WHAT THE EXERCISE ASKS -> Lines from the one containing "900 pixels high." to the one containing "scene.camera = cam", both lines included, are to be extracted exactly from the data below; pictures are excluded.

RECORDS FOR PROCESSING ->
◇ ◇ ◇
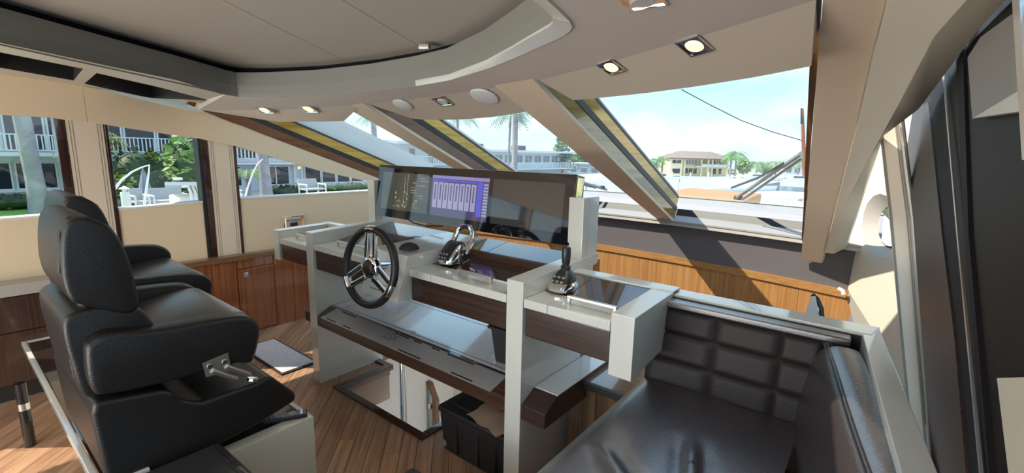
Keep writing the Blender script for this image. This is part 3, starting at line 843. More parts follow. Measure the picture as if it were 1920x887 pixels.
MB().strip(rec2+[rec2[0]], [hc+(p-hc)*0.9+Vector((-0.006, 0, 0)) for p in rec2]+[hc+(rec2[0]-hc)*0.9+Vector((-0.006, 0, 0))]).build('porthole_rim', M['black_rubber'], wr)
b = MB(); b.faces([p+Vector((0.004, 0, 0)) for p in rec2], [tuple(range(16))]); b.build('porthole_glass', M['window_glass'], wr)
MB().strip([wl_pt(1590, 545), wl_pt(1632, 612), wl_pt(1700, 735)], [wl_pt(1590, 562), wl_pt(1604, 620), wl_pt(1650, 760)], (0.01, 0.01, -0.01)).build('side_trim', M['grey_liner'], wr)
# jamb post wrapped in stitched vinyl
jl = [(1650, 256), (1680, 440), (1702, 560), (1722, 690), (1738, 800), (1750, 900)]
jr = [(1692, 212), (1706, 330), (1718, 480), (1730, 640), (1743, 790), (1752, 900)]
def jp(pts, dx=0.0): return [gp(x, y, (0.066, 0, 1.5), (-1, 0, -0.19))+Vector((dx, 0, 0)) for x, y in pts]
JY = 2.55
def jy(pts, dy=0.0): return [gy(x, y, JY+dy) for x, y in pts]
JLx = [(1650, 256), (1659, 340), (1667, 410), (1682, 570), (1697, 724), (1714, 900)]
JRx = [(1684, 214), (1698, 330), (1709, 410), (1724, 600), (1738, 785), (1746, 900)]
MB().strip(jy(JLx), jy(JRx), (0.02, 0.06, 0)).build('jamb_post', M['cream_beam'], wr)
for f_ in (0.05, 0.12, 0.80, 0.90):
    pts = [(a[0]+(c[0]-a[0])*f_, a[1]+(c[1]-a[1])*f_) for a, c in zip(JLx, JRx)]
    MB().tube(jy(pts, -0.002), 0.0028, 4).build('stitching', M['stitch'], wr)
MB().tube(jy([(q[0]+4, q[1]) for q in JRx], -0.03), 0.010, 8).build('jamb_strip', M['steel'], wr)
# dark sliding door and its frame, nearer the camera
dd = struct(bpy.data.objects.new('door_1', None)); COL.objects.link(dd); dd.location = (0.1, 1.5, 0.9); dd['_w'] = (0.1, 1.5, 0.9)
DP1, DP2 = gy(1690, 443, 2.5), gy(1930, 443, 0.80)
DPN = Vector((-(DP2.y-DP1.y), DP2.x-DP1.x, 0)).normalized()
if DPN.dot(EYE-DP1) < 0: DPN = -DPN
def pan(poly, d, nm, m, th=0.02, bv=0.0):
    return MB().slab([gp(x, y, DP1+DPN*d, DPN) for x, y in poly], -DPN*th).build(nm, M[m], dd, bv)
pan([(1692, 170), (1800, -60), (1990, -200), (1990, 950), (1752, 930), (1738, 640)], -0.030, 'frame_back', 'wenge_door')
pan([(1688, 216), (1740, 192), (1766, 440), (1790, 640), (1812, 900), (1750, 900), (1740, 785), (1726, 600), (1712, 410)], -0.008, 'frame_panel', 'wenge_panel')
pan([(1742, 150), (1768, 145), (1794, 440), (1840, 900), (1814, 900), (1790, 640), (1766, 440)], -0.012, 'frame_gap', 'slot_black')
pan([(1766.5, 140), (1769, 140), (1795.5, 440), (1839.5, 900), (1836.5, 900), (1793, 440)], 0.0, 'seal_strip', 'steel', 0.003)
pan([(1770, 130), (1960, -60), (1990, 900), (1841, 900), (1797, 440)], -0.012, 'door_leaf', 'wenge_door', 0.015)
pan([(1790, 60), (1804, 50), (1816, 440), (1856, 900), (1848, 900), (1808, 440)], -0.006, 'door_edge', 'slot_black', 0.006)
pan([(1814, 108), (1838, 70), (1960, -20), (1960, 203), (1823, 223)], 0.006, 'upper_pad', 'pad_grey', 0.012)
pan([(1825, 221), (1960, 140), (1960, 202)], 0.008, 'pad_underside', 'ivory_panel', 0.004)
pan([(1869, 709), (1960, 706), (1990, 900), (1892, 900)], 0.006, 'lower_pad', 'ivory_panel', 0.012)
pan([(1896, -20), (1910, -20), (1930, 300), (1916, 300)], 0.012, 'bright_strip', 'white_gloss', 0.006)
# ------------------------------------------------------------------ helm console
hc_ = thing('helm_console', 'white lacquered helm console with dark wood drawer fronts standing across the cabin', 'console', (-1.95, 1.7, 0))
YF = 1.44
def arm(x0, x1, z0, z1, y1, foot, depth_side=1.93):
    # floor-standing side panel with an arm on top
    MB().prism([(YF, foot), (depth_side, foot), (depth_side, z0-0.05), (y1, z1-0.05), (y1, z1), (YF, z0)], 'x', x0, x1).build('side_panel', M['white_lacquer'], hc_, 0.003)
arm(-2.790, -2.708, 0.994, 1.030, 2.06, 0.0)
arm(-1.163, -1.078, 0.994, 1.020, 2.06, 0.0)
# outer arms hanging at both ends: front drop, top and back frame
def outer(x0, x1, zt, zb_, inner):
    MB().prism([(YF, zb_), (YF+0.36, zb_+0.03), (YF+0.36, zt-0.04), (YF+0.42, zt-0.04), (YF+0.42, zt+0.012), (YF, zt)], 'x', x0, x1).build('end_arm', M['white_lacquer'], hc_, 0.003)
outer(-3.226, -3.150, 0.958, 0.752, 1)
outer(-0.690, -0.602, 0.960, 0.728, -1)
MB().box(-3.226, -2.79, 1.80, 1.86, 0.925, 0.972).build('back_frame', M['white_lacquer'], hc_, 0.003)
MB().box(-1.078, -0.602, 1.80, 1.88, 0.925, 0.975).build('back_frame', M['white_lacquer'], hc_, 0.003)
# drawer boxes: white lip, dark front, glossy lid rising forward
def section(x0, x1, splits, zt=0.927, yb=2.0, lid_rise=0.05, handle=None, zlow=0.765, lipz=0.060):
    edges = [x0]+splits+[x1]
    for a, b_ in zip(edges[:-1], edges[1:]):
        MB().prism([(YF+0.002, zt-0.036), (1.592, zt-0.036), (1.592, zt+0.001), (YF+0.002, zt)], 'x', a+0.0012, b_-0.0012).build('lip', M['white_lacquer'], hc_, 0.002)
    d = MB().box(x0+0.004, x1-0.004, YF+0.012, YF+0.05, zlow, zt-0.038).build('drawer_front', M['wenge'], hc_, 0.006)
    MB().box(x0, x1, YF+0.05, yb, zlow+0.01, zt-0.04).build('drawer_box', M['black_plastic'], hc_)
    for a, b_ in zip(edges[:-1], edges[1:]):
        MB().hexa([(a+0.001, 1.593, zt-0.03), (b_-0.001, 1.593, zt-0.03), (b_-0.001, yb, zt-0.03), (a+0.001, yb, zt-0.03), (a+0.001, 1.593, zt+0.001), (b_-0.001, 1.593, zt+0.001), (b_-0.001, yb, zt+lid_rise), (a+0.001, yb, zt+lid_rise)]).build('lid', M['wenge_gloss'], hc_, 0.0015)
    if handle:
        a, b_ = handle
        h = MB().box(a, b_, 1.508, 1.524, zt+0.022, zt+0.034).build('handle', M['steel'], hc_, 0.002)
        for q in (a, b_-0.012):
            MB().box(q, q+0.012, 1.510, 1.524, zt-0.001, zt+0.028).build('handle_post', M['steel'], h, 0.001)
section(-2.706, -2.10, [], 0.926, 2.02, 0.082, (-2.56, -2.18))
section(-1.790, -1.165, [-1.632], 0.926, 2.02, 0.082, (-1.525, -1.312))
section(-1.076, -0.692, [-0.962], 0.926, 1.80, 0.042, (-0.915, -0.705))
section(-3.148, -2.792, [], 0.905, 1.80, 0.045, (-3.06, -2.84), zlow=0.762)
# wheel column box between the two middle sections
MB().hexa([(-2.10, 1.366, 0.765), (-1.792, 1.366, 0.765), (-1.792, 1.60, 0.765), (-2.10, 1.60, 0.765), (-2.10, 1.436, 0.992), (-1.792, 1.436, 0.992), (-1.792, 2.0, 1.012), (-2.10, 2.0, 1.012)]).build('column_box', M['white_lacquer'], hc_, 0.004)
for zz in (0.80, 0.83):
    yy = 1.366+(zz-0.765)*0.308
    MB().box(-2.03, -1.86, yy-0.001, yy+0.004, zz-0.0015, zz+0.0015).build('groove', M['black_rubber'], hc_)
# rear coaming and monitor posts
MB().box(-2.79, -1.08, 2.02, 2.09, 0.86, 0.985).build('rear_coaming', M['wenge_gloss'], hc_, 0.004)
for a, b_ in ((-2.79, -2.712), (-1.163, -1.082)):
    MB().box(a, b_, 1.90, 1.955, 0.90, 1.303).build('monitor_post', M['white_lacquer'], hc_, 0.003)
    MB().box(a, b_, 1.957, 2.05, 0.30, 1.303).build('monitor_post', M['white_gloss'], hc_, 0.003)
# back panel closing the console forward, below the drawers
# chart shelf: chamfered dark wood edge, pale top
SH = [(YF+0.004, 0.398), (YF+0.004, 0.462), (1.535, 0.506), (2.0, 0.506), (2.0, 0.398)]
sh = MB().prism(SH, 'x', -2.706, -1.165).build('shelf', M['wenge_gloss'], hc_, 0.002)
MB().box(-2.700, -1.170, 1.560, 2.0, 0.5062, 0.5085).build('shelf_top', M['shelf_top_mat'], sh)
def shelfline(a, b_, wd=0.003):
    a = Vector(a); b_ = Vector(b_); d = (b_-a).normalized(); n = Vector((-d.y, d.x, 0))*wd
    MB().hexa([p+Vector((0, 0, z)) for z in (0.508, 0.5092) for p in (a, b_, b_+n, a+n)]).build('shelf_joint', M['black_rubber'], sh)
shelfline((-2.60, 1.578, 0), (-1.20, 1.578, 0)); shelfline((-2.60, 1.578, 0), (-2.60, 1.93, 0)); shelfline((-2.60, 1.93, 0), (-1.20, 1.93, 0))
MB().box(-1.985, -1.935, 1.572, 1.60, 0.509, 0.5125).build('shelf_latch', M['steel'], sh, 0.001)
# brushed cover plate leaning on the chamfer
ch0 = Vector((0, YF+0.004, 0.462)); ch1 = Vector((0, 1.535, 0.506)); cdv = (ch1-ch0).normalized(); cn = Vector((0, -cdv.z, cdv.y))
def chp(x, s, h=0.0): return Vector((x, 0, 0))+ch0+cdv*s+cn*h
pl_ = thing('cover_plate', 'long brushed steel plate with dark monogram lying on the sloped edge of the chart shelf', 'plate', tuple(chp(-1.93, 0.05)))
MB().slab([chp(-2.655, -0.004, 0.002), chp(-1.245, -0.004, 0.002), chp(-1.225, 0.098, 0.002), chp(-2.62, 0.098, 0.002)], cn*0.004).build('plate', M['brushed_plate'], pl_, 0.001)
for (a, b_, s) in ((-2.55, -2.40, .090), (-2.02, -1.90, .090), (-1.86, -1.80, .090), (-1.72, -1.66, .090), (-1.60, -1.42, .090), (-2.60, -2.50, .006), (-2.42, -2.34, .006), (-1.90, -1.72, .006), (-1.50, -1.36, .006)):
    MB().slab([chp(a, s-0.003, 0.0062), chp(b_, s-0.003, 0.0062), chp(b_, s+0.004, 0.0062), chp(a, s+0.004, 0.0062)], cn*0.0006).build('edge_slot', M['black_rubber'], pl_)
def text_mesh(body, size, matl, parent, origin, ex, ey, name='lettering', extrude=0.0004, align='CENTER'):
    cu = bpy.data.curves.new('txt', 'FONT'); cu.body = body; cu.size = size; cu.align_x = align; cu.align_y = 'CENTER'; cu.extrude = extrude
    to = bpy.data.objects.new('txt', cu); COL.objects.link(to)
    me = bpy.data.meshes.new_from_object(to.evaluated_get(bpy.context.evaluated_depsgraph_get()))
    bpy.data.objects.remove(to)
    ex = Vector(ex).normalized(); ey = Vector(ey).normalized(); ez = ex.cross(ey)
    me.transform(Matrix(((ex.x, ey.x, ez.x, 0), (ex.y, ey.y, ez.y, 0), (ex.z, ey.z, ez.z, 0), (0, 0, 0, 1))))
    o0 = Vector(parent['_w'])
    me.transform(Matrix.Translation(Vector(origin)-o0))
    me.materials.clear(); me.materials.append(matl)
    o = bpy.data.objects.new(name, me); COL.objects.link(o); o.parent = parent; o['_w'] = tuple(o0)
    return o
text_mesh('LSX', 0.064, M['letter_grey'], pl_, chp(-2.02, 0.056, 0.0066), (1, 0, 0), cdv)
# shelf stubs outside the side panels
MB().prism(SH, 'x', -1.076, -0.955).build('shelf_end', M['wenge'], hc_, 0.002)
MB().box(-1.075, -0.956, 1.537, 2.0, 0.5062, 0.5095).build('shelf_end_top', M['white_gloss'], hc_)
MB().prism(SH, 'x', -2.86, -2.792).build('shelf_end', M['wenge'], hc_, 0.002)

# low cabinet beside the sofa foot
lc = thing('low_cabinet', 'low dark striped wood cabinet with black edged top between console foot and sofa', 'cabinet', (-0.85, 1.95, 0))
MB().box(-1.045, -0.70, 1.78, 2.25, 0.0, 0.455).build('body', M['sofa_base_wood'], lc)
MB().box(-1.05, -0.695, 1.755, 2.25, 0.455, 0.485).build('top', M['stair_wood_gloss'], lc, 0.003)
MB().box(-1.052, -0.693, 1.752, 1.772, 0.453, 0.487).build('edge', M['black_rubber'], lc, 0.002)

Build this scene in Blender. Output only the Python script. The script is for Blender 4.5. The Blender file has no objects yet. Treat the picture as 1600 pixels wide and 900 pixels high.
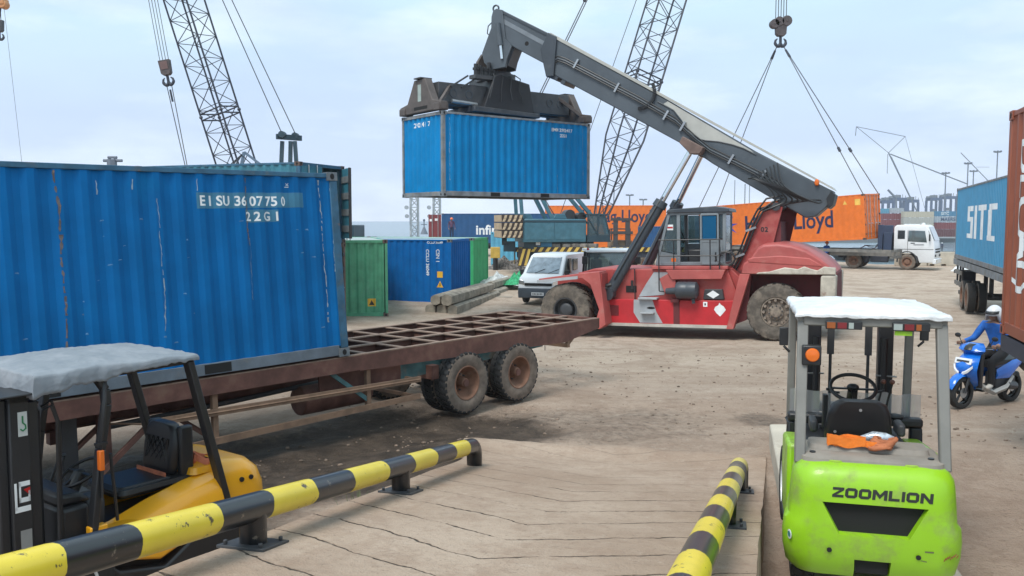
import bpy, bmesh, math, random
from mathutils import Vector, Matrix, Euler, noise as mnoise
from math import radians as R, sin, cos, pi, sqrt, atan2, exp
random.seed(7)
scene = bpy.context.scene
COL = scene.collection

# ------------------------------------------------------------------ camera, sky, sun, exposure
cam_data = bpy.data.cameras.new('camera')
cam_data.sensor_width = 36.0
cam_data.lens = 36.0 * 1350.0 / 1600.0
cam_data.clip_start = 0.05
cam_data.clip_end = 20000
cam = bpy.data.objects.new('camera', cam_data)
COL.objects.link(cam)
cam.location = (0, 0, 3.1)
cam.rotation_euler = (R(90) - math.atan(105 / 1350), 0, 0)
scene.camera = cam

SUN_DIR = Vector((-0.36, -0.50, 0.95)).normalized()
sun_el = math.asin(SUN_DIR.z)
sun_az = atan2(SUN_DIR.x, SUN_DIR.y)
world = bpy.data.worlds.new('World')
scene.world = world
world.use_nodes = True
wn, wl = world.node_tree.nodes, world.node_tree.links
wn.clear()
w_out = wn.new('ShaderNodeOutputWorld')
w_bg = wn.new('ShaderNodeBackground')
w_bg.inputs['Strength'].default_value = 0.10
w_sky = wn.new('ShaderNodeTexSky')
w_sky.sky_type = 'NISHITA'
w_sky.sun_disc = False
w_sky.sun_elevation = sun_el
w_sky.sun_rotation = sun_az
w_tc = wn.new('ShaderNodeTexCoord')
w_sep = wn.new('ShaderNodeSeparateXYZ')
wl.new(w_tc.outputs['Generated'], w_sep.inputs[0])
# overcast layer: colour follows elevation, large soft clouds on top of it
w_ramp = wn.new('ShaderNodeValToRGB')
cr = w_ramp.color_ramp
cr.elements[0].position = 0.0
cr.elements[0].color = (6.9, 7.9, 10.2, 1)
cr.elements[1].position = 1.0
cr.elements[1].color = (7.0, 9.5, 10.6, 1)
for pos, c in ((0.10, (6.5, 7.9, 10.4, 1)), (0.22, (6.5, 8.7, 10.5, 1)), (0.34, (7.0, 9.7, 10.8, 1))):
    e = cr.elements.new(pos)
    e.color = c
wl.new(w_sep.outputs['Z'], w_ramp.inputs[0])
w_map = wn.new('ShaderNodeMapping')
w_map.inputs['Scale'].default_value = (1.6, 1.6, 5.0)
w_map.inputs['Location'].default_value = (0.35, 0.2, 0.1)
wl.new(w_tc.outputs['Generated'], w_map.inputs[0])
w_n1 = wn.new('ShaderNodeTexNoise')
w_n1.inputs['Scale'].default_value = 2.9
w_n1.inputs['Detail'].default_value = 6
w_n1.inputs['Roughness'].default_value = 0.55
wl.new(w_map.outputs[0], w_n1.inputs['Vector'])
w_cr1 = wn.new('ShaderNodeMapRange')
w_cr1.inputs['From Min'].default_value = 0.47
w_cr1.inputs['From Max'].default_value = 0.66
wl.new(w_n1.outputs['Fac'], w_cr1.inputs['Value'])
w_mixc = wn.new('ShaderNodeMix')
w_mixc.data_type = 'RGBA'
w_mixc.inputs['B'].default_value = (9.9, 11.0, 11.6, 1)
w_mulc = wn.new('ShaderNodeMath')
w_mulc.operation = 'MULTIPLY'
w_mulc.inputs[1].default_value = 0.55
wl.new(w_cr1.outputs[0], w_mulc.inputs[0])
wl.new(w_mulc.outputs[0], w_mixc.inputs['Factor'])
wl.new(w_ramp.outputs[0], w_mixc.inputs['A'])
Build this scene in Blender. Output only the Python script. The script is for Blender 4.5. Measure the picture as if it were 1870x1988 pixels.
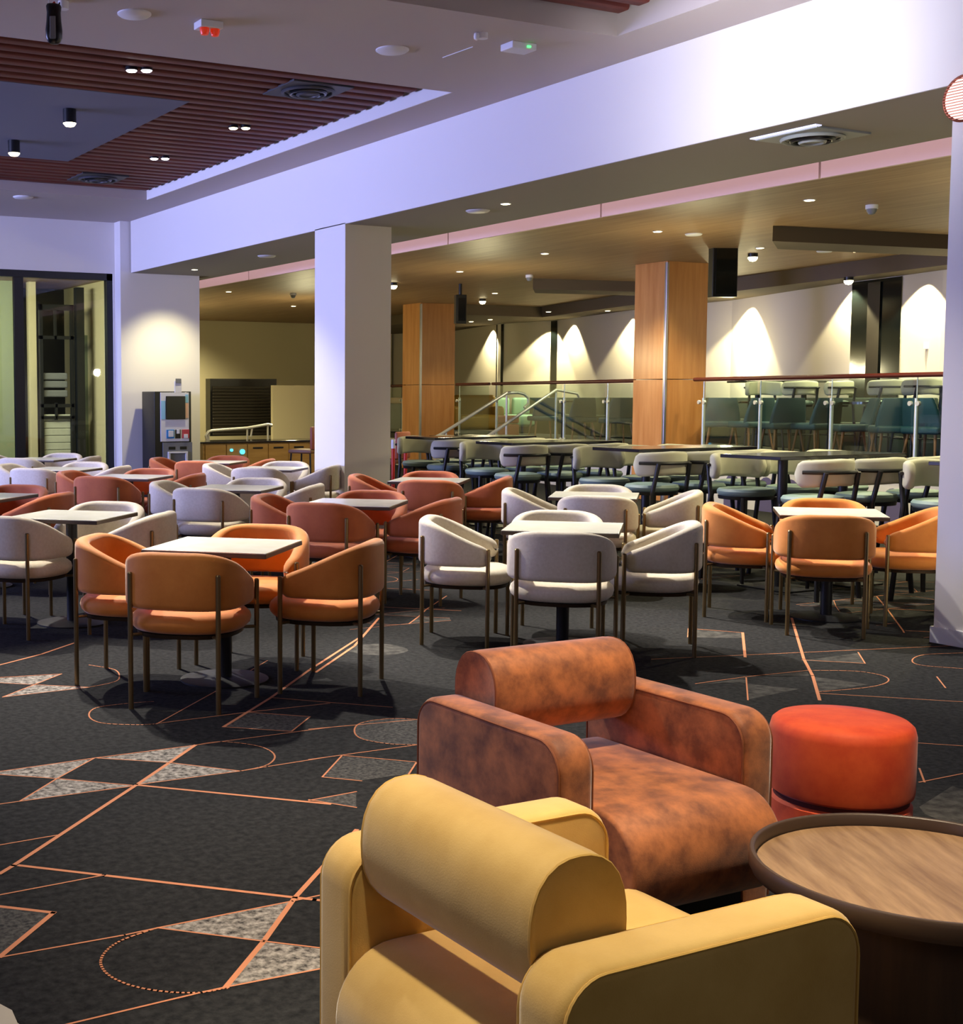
◇ ◇ ◇
CORRECT RESPONSE ->
Build this scene in Blender. Output only the Python script. The script is for Blender 4.5. The Blender file has no objects yet. Treat the picture as 1600 pixels wide and 900 pixels high.
import bpy, bmesh, math, random
from mathutils import Vector, Matrix, Euler, noise as mnoise
from math import radians as R, sin, cos, pi, sqrt, atan2, exp
random.seed(7)
scene = bpy.context.scene
COL = scene.collection

# ------------------------------------------------------------------ camera, sky, sun, exposure
cam_data = bpy.data.cameras.new('camera')
cam_data.sensor_width = 36.0
cam_data.lens = 36.0 * 1350.0 / 1600.0
cam_data.clip_start = 0.05
cam_data.clip_end = 20000
cam = bpy.data.objects.new('camera', cam_data)
COL.objects.link(cam)
cam.location = (0, 0, 3.1)
cam.rotation_euler = (R(90) - math.atan(105 / 1350), 0, 0)
scene.camera = cam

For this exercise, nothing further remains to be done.